Le 19 octobre 1987, la planète finance a été secouée par un tremblement de terre : le « Lundi noir ». Cette journée restera gravée comme la pire séance jamais endurée par l’indice Dow Jones, chutant de 22,6 %, soit une perte colossale de 508 points. Un véritable effondrement qui a semé la panique sur les marchés mondiaux, de Hong Kong à Londres, où les baisses ont atteint des niveaux sidérants de 45,8 % et 26,4 % respectivement. À Paris, la Bourse a « seulement » lâché 9,64 %, une maigre consolation face à la déroute générale.

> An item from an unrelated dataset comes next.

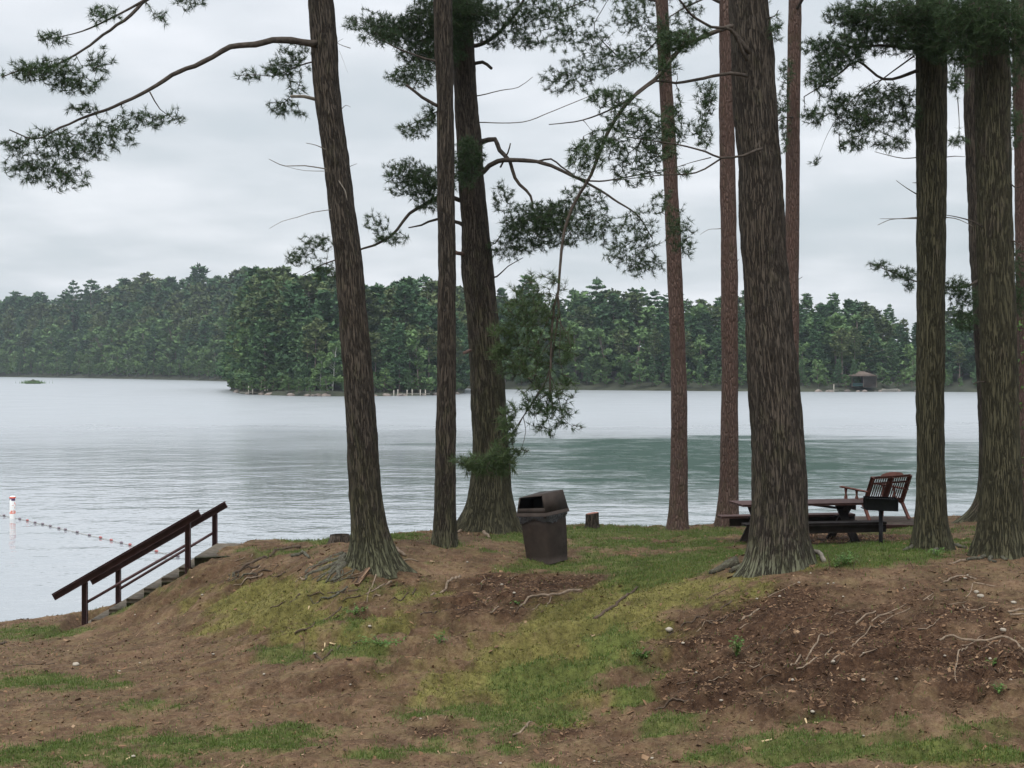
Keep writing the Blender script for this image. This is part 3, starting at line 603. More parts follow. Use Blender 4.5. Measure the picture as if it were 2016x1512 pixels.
branch(ta, px_pts([(1305,60),(1290,85),(1250,120),(1200,150)], 28.1, 27.4), .02, .006, [cl(1250,110,44,30,27.6,60), cl(1190,120,60,34,27.3,80), cl(1130,150,50,36,27.2,70), cl(1160,70,50,40,27.3,60), cl(1100,60,40,50,27.3,60), cl(1090,160,30,30,27.1,30)], side=[(px_pts([(1215,110),(1170,60),(1185,20),(1210,-20)], 27.5), .012, .006)])
branch(tc_, px_pts([(1562,230),(1540,232),(1522,245)], 28.9, 28.2), .02, .008, [cl(1540,210,20,30,28.3,26), cl(1545,150,16,40,28.3,26), cl(1545,270,12,40,28.3,20)])
branch(tb, px_pts([(1422,450),(1410,451),(1395,452),(1378,462)], 28.3, 28), .009, .003, name='dead_twig', material=M['dead_limb'])
for pl, D in (([(1340,443),(1350,440)], 28), ([(1448,520),(1455,510)], 28.2), ([(1572,550),(1580,545)], 28.8), ([(1568,590),(1578,588)], 28.8)): branch(ta if pl[0][0] < 1400 else tc_ if pl[0][0] > 1560 else tb, px_pts(pl, D), .008, .004, name='dead_twig')

# the biggest trunk
D5 = 20.5
t5, at5 = pine('thickest pine, in front of the picnic table, bark deeply furrowed', [(1473,0,80),(1483,140,84),(1493,280,87),(1505,525,87),(1523,750,98),(1532,900,102),(1536,1000,104),(1532,1112,110)], D5, 20.6, 120, flare=.26, lich=(1.0, .35), knots=[(1478,120,.07),(1487,297,.07),(1510,690,.12),(1525,722,.07),(1548,930,.05)], seed=.9, furrow=.014)
branch(t5, px_pts([(1480,110),(1440,60),(1435,53),(1343,92),(1300,142),(1253,180),(1218,222),(1187,278),(1162,340),(1131,392),(1110,451),(1102,525),(1098,570),(1090,600),(1085,675),(1082,757),(1090,800)], 20.3, 19.2), .038, .013,
  [cl(1060,560,60,30,19.5,26), cl(1040,620,66,50,19.4,85), cl(1030,700,70,54,19.4,85), cl(1110,680,40,40,19.4,26), cl(1080,770,60,30,19.3,26)], needles='needles_bright', K=12, L=.125,
  side=[(px_pts([(1097,580),(1100,610),(1090,680),(1075,750),(1030,820),(1010,850),(985,885)], 19.5, 19.2), .016, .005), (px_pts([(1097,590),(1105,640),(1120,675),(1128,690)], 19.5), .008, .003)])
branch(t5, px_pts([(1075,750),(1030,820),(1010,860),(985,890),(950,905)], 19.3, 18.9), .009, .004, [cl(950,915,50,24,19,80), cl(990,900,34,40,19,60), cl(910,905,22,12,18.9,14), cl(1000,840,20,50,19,36), cl(985,650,30,16,19.3,16), cl(985,690,22,12,19.3,14)], needles='needles_bright', K=13, L=.125)
for pl in ([(1098,570),(1104,640),(1102,700),(1112,745)], [(1090,600),(1070,650),(1050,690)], [(1086,670),(1064,700),(1052,740)], [(1084,740),(1100,780),(1108,822),(1128,840)], [(1060,770),(1050,800),(1062,840)], [(1030,820),(1035,850),(1026,885)], [(1090,620),(1118,660),(1124,700)], [(1084,760),(1076,800),(1084,850)]):
    branch(t5, px_pts(pl, 19.4, 19.2), .007, .0025, [cl(pl[-1][0], pl[-1][1], 22, 14, 19.2, 5)], name='hanging_twig', K=11)
branch(t5, px_pts([(1082,757),(1085,800),(1100,830)], 19.3, 19.2), .006, .003, [cl(1090,815,46,34,19.2,34), cl(1060,790,40,22,19.2,20), cl(1040,800,30,20,19.2,12)], K=14, L=.10)
branch(t5, px_pts([(1470,120),(1440,60),(1400,55),(1360,30),(1345,10),(1310,-30)], 20.2, 19.2), .028, .012, [cl(1330,82,44,22,19.6,90), cl(1370,70,30,20,19.8,30)])
branch(t5, px_pts([(1470,150),(1438,145),(1400,152),(1330,165),(1290,160),(1240,195),(1180,225),(1130,238),(1080,242)], 20.2, 19.2), .028, .006, [cl(1310,130,30,30,19.7,30), cl(1240,230,50,36,19.4,60), cl(1200,280,44,34,19.3,50), cl(1280,260,46,40,19.6,60), cl(1160,300,44,36,19.2,44), cl(1200,190,50,26,19.4,50), cl(1250,330,60,44,19.5,60), cl(1330,240,30,50,19.8,40), cl(1140,320,26,40,19.2,20)])
branch(t5, px_pts([(1500,293),(1485,297),(1465,307),(1420,312),(1390,300),(1330,285),(1260,275),(1230,270)], 19.95, 19.3), .022, .006, [cl(1380,260,26,40,19.7,26), cl(1390,190,24,40,19.8,34), cl(1350,340,20,10,19.6,8), cl(1300,300,44,22,19.5,24)], side=[(px_pts([(1420,312),(1370,340),(1300,345),(1210,355)], 19.7, 19.4), .014, .005), (px_pts([(1400,310),(1360,320),(1330,330)], 19.7), .008, .003)])
branch(t5, px_pts([(1510,35),(1525,32),(1532,20)], 20.3, 20.1), .012, .006, [cl(1530,60,14,24,20.2,14)])
crown(t5, at5, 11.2, 16, 9, 2.6, 90)

# right-hand pines
t6, at6 = pine('straight dark mossy pine right of the pedestal grill', [(1834,0,62),(1834,150,60),(1833,525,56),(1832,750,54),(1832,900,53),(1833,1000,56),(1835,1082,64)], 22.0, 22, 80, flare=.30, lich=(.9, 1.15), seed=6.1, moss_h=16)
for pl in ([(1808,310),(1780,312),(1750,306),(1723,299)], [(1808,384),(1785,370),(1764,355)], [(1808,428),(1780,430),(1752,433),(1728,444)], [(1808,430),(1775,430),(1733,430)], [(1858,310),(1880,308),(1900,309)], [(1856,428),(1880,430),(1900,438),(1915,446)], [(1806,360),(1797,360)]):
    branch(t6, px_pts(pl, 22, 21.7), .010, .004, name='dead_twig', material=M['dead_limb'])
branch(t6, px_pts([(1830,100),(1790,95),(1730,90),(1680,95),(1640,85)], 22, 21.6), .04, .009, [cl(1740,60,90,50,21.8,220), cl(1660,100,60,40,21.6,130), cl(1620,130,34,34,21.6,50), cl(1680,30,60,30,21.7,110), cl(1600,90,24,24,21.6,26)])
branch(t6, px_pts([(1830,120),(1860,90),(1850,60)], 21.9, 21.2), .03, .01, [cl(1830,60,80,60,21.4,260), cl(1870,90,60,40,21.2,130), cl(1800,20,120,30,21.3,160)])
branch(t6, px_pts([(1835,120),(1790,145),(1740,155),(1690,120),(1660,140),(1610,175),(1585,190)], 22, 21.5), .032, .007, [cl(1740,190,64,26,21.7,90), cl(1700,230,60,30,21.7,90), cl(1780,230,34,40,21.8,60), cl(1650,205,40,26,21.6,50), cl(1620,160,36,22,21.5,50), cl(1600,230,26,20,21.5,26), cl(1760,285,40,14,21.7,34), cl(1680,285,34,14,21.7,24), cl(1605,318,9,7,21.5,4), cl(1700,250,60,40,21.7,50)], side=[(px_pts([(1740,155),(1700,175),(1640,245),(1610,310)], 21.6), .008, .002), (px_pts([(1800,110),(1745,150),(1690,195)], 21.9), .016, .006)])
crown(t6, at6, 11.4, 16, 8, 2.5, 90)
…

Contrairement au mythe, ce krach n’est pas sorti de nulle part. Après des années d’euphorie boursière et une hausse frôlant les 50 % en 1986 pour les actions françaises, le marché était une bulle prête à éclater. Les causes ? Un dollar surévalué, un déficit commercial américain inquiétant, et surtout, la remontée agressive des taux d’intérêt. Ajoutez à cela l’adoption massive de systèmes de trading informatisés, encore balbutiants à l’époque, qui ont transformé la nervosité en une réaction en chaîne incontrôlable, amplifiant la panique des investisseurs.

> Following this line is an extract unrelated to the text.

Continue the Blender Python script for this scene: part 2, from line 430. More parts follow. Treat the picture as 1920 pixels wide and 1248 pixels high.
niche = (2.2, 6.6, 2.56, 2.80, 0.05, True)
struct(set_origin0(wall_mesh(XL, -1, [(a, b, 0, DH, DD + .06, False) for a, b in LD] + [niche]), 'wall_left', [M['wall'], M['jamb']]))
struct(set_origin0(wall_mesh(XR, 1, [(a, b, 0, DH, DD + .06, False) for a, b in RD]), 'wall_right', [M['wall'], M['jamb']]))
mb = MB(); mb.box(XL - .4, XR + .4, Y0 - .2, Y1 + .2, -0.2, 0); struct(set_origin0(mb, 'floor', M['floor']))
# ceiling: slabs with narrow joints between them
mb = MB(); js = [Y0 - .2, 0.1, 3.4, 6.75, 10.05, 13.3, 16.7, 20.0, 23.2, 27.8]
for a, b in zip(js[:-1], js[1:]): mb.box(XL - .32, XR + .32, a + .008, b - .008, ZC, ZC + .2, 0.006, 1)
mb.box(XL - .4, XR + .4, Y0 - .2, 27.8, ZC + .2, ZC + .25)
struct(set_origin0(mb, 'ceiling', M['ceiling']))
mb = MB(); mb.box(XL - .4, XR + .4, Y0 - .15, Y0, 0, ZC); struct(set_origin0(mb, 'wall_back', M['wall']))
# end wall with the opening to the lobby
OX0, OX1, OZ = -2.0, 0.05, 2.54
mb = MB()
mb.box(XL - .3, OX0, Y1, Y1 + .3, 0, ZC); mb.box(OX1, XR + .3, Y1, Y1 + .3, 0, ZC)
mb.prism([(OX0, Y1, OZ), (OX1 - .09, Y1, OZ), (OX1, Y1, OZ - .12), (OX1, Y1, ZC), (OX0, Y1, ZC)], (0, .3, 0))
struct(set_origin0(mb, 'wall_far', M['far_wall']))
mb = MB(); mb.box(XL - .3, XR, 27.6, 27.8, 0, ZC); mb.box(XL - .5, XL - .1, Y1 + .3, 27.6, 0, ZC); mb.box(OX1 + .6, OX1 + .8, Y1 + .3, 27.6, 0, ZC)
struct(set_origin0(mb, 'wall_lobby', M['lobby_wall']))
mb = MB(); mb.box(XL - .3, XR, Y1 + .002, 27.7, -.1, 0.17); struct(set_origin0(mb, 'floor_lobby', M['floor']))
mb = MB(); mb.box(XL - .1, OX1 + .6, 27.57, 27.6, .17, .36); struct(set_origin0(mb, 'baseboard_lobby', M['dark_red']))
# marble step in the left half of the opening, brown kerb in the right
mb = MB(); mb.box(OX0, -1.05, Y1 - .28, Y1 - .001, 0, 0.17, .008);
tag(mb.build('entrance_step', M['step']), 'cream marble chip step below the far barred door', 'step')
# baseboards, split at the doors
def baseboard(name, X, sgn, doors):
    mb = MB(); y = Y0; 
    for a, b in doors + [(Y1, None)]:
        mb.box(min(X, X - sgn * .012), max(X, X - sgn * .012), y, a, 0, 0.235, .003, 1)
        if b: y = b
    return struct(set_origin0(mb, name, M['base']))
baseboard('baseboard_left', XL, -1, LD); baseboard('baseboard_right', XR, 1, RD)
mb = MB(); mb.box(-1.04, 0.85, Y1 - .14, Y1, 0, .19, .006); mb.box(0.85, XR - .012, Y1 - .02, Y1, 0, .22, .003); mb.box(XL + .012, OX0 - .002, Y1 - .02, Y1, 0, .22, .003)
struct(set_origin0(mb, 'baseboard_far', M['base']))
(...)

Le « Lundi noir » a mis en lumière la fragilité d’un système financier de plus en plus interconnecté, où un déséquilibre pouvait se propager instantanément. Heureusement, grâce à l’intervention massive et rapide de la Réserve Fédérale, injectant des liquidités pour éviter un effondrement total, les conséquences sur l’économie réelle furent moins dramatiques que celles de la crise de 1929. Pourtant, cet événement n’a pas suffi à réformer en profondeur les pratiques. Le Dow Jones a retrouvé son niveau d’avant-krach moins de deux ans plus tard, mais la doctrine d’inonder le marché de liquidités, lancée par Alan Greenspan, a perduré, posant les bases de bulles futures.
Ce krach a aussi mis un terme brutal à l’optimisme béat des années Mitterrand, malgré un contexte de libéralisation économique et de privatisations effrénées. « La lettre des placements », un hebdomadaire boursier, a dû, pour la première fois de son histoire, affronter un marché en déroute, offrant des conseils dans un climat de terreur. Ce fut un rappel brutal que même dans une période de prospérité apparente, le risque de catastrophe financière demeure une épée de Damoclès. La leçon de 1987 semble, hélas, n’avoir été que partiellement retenue.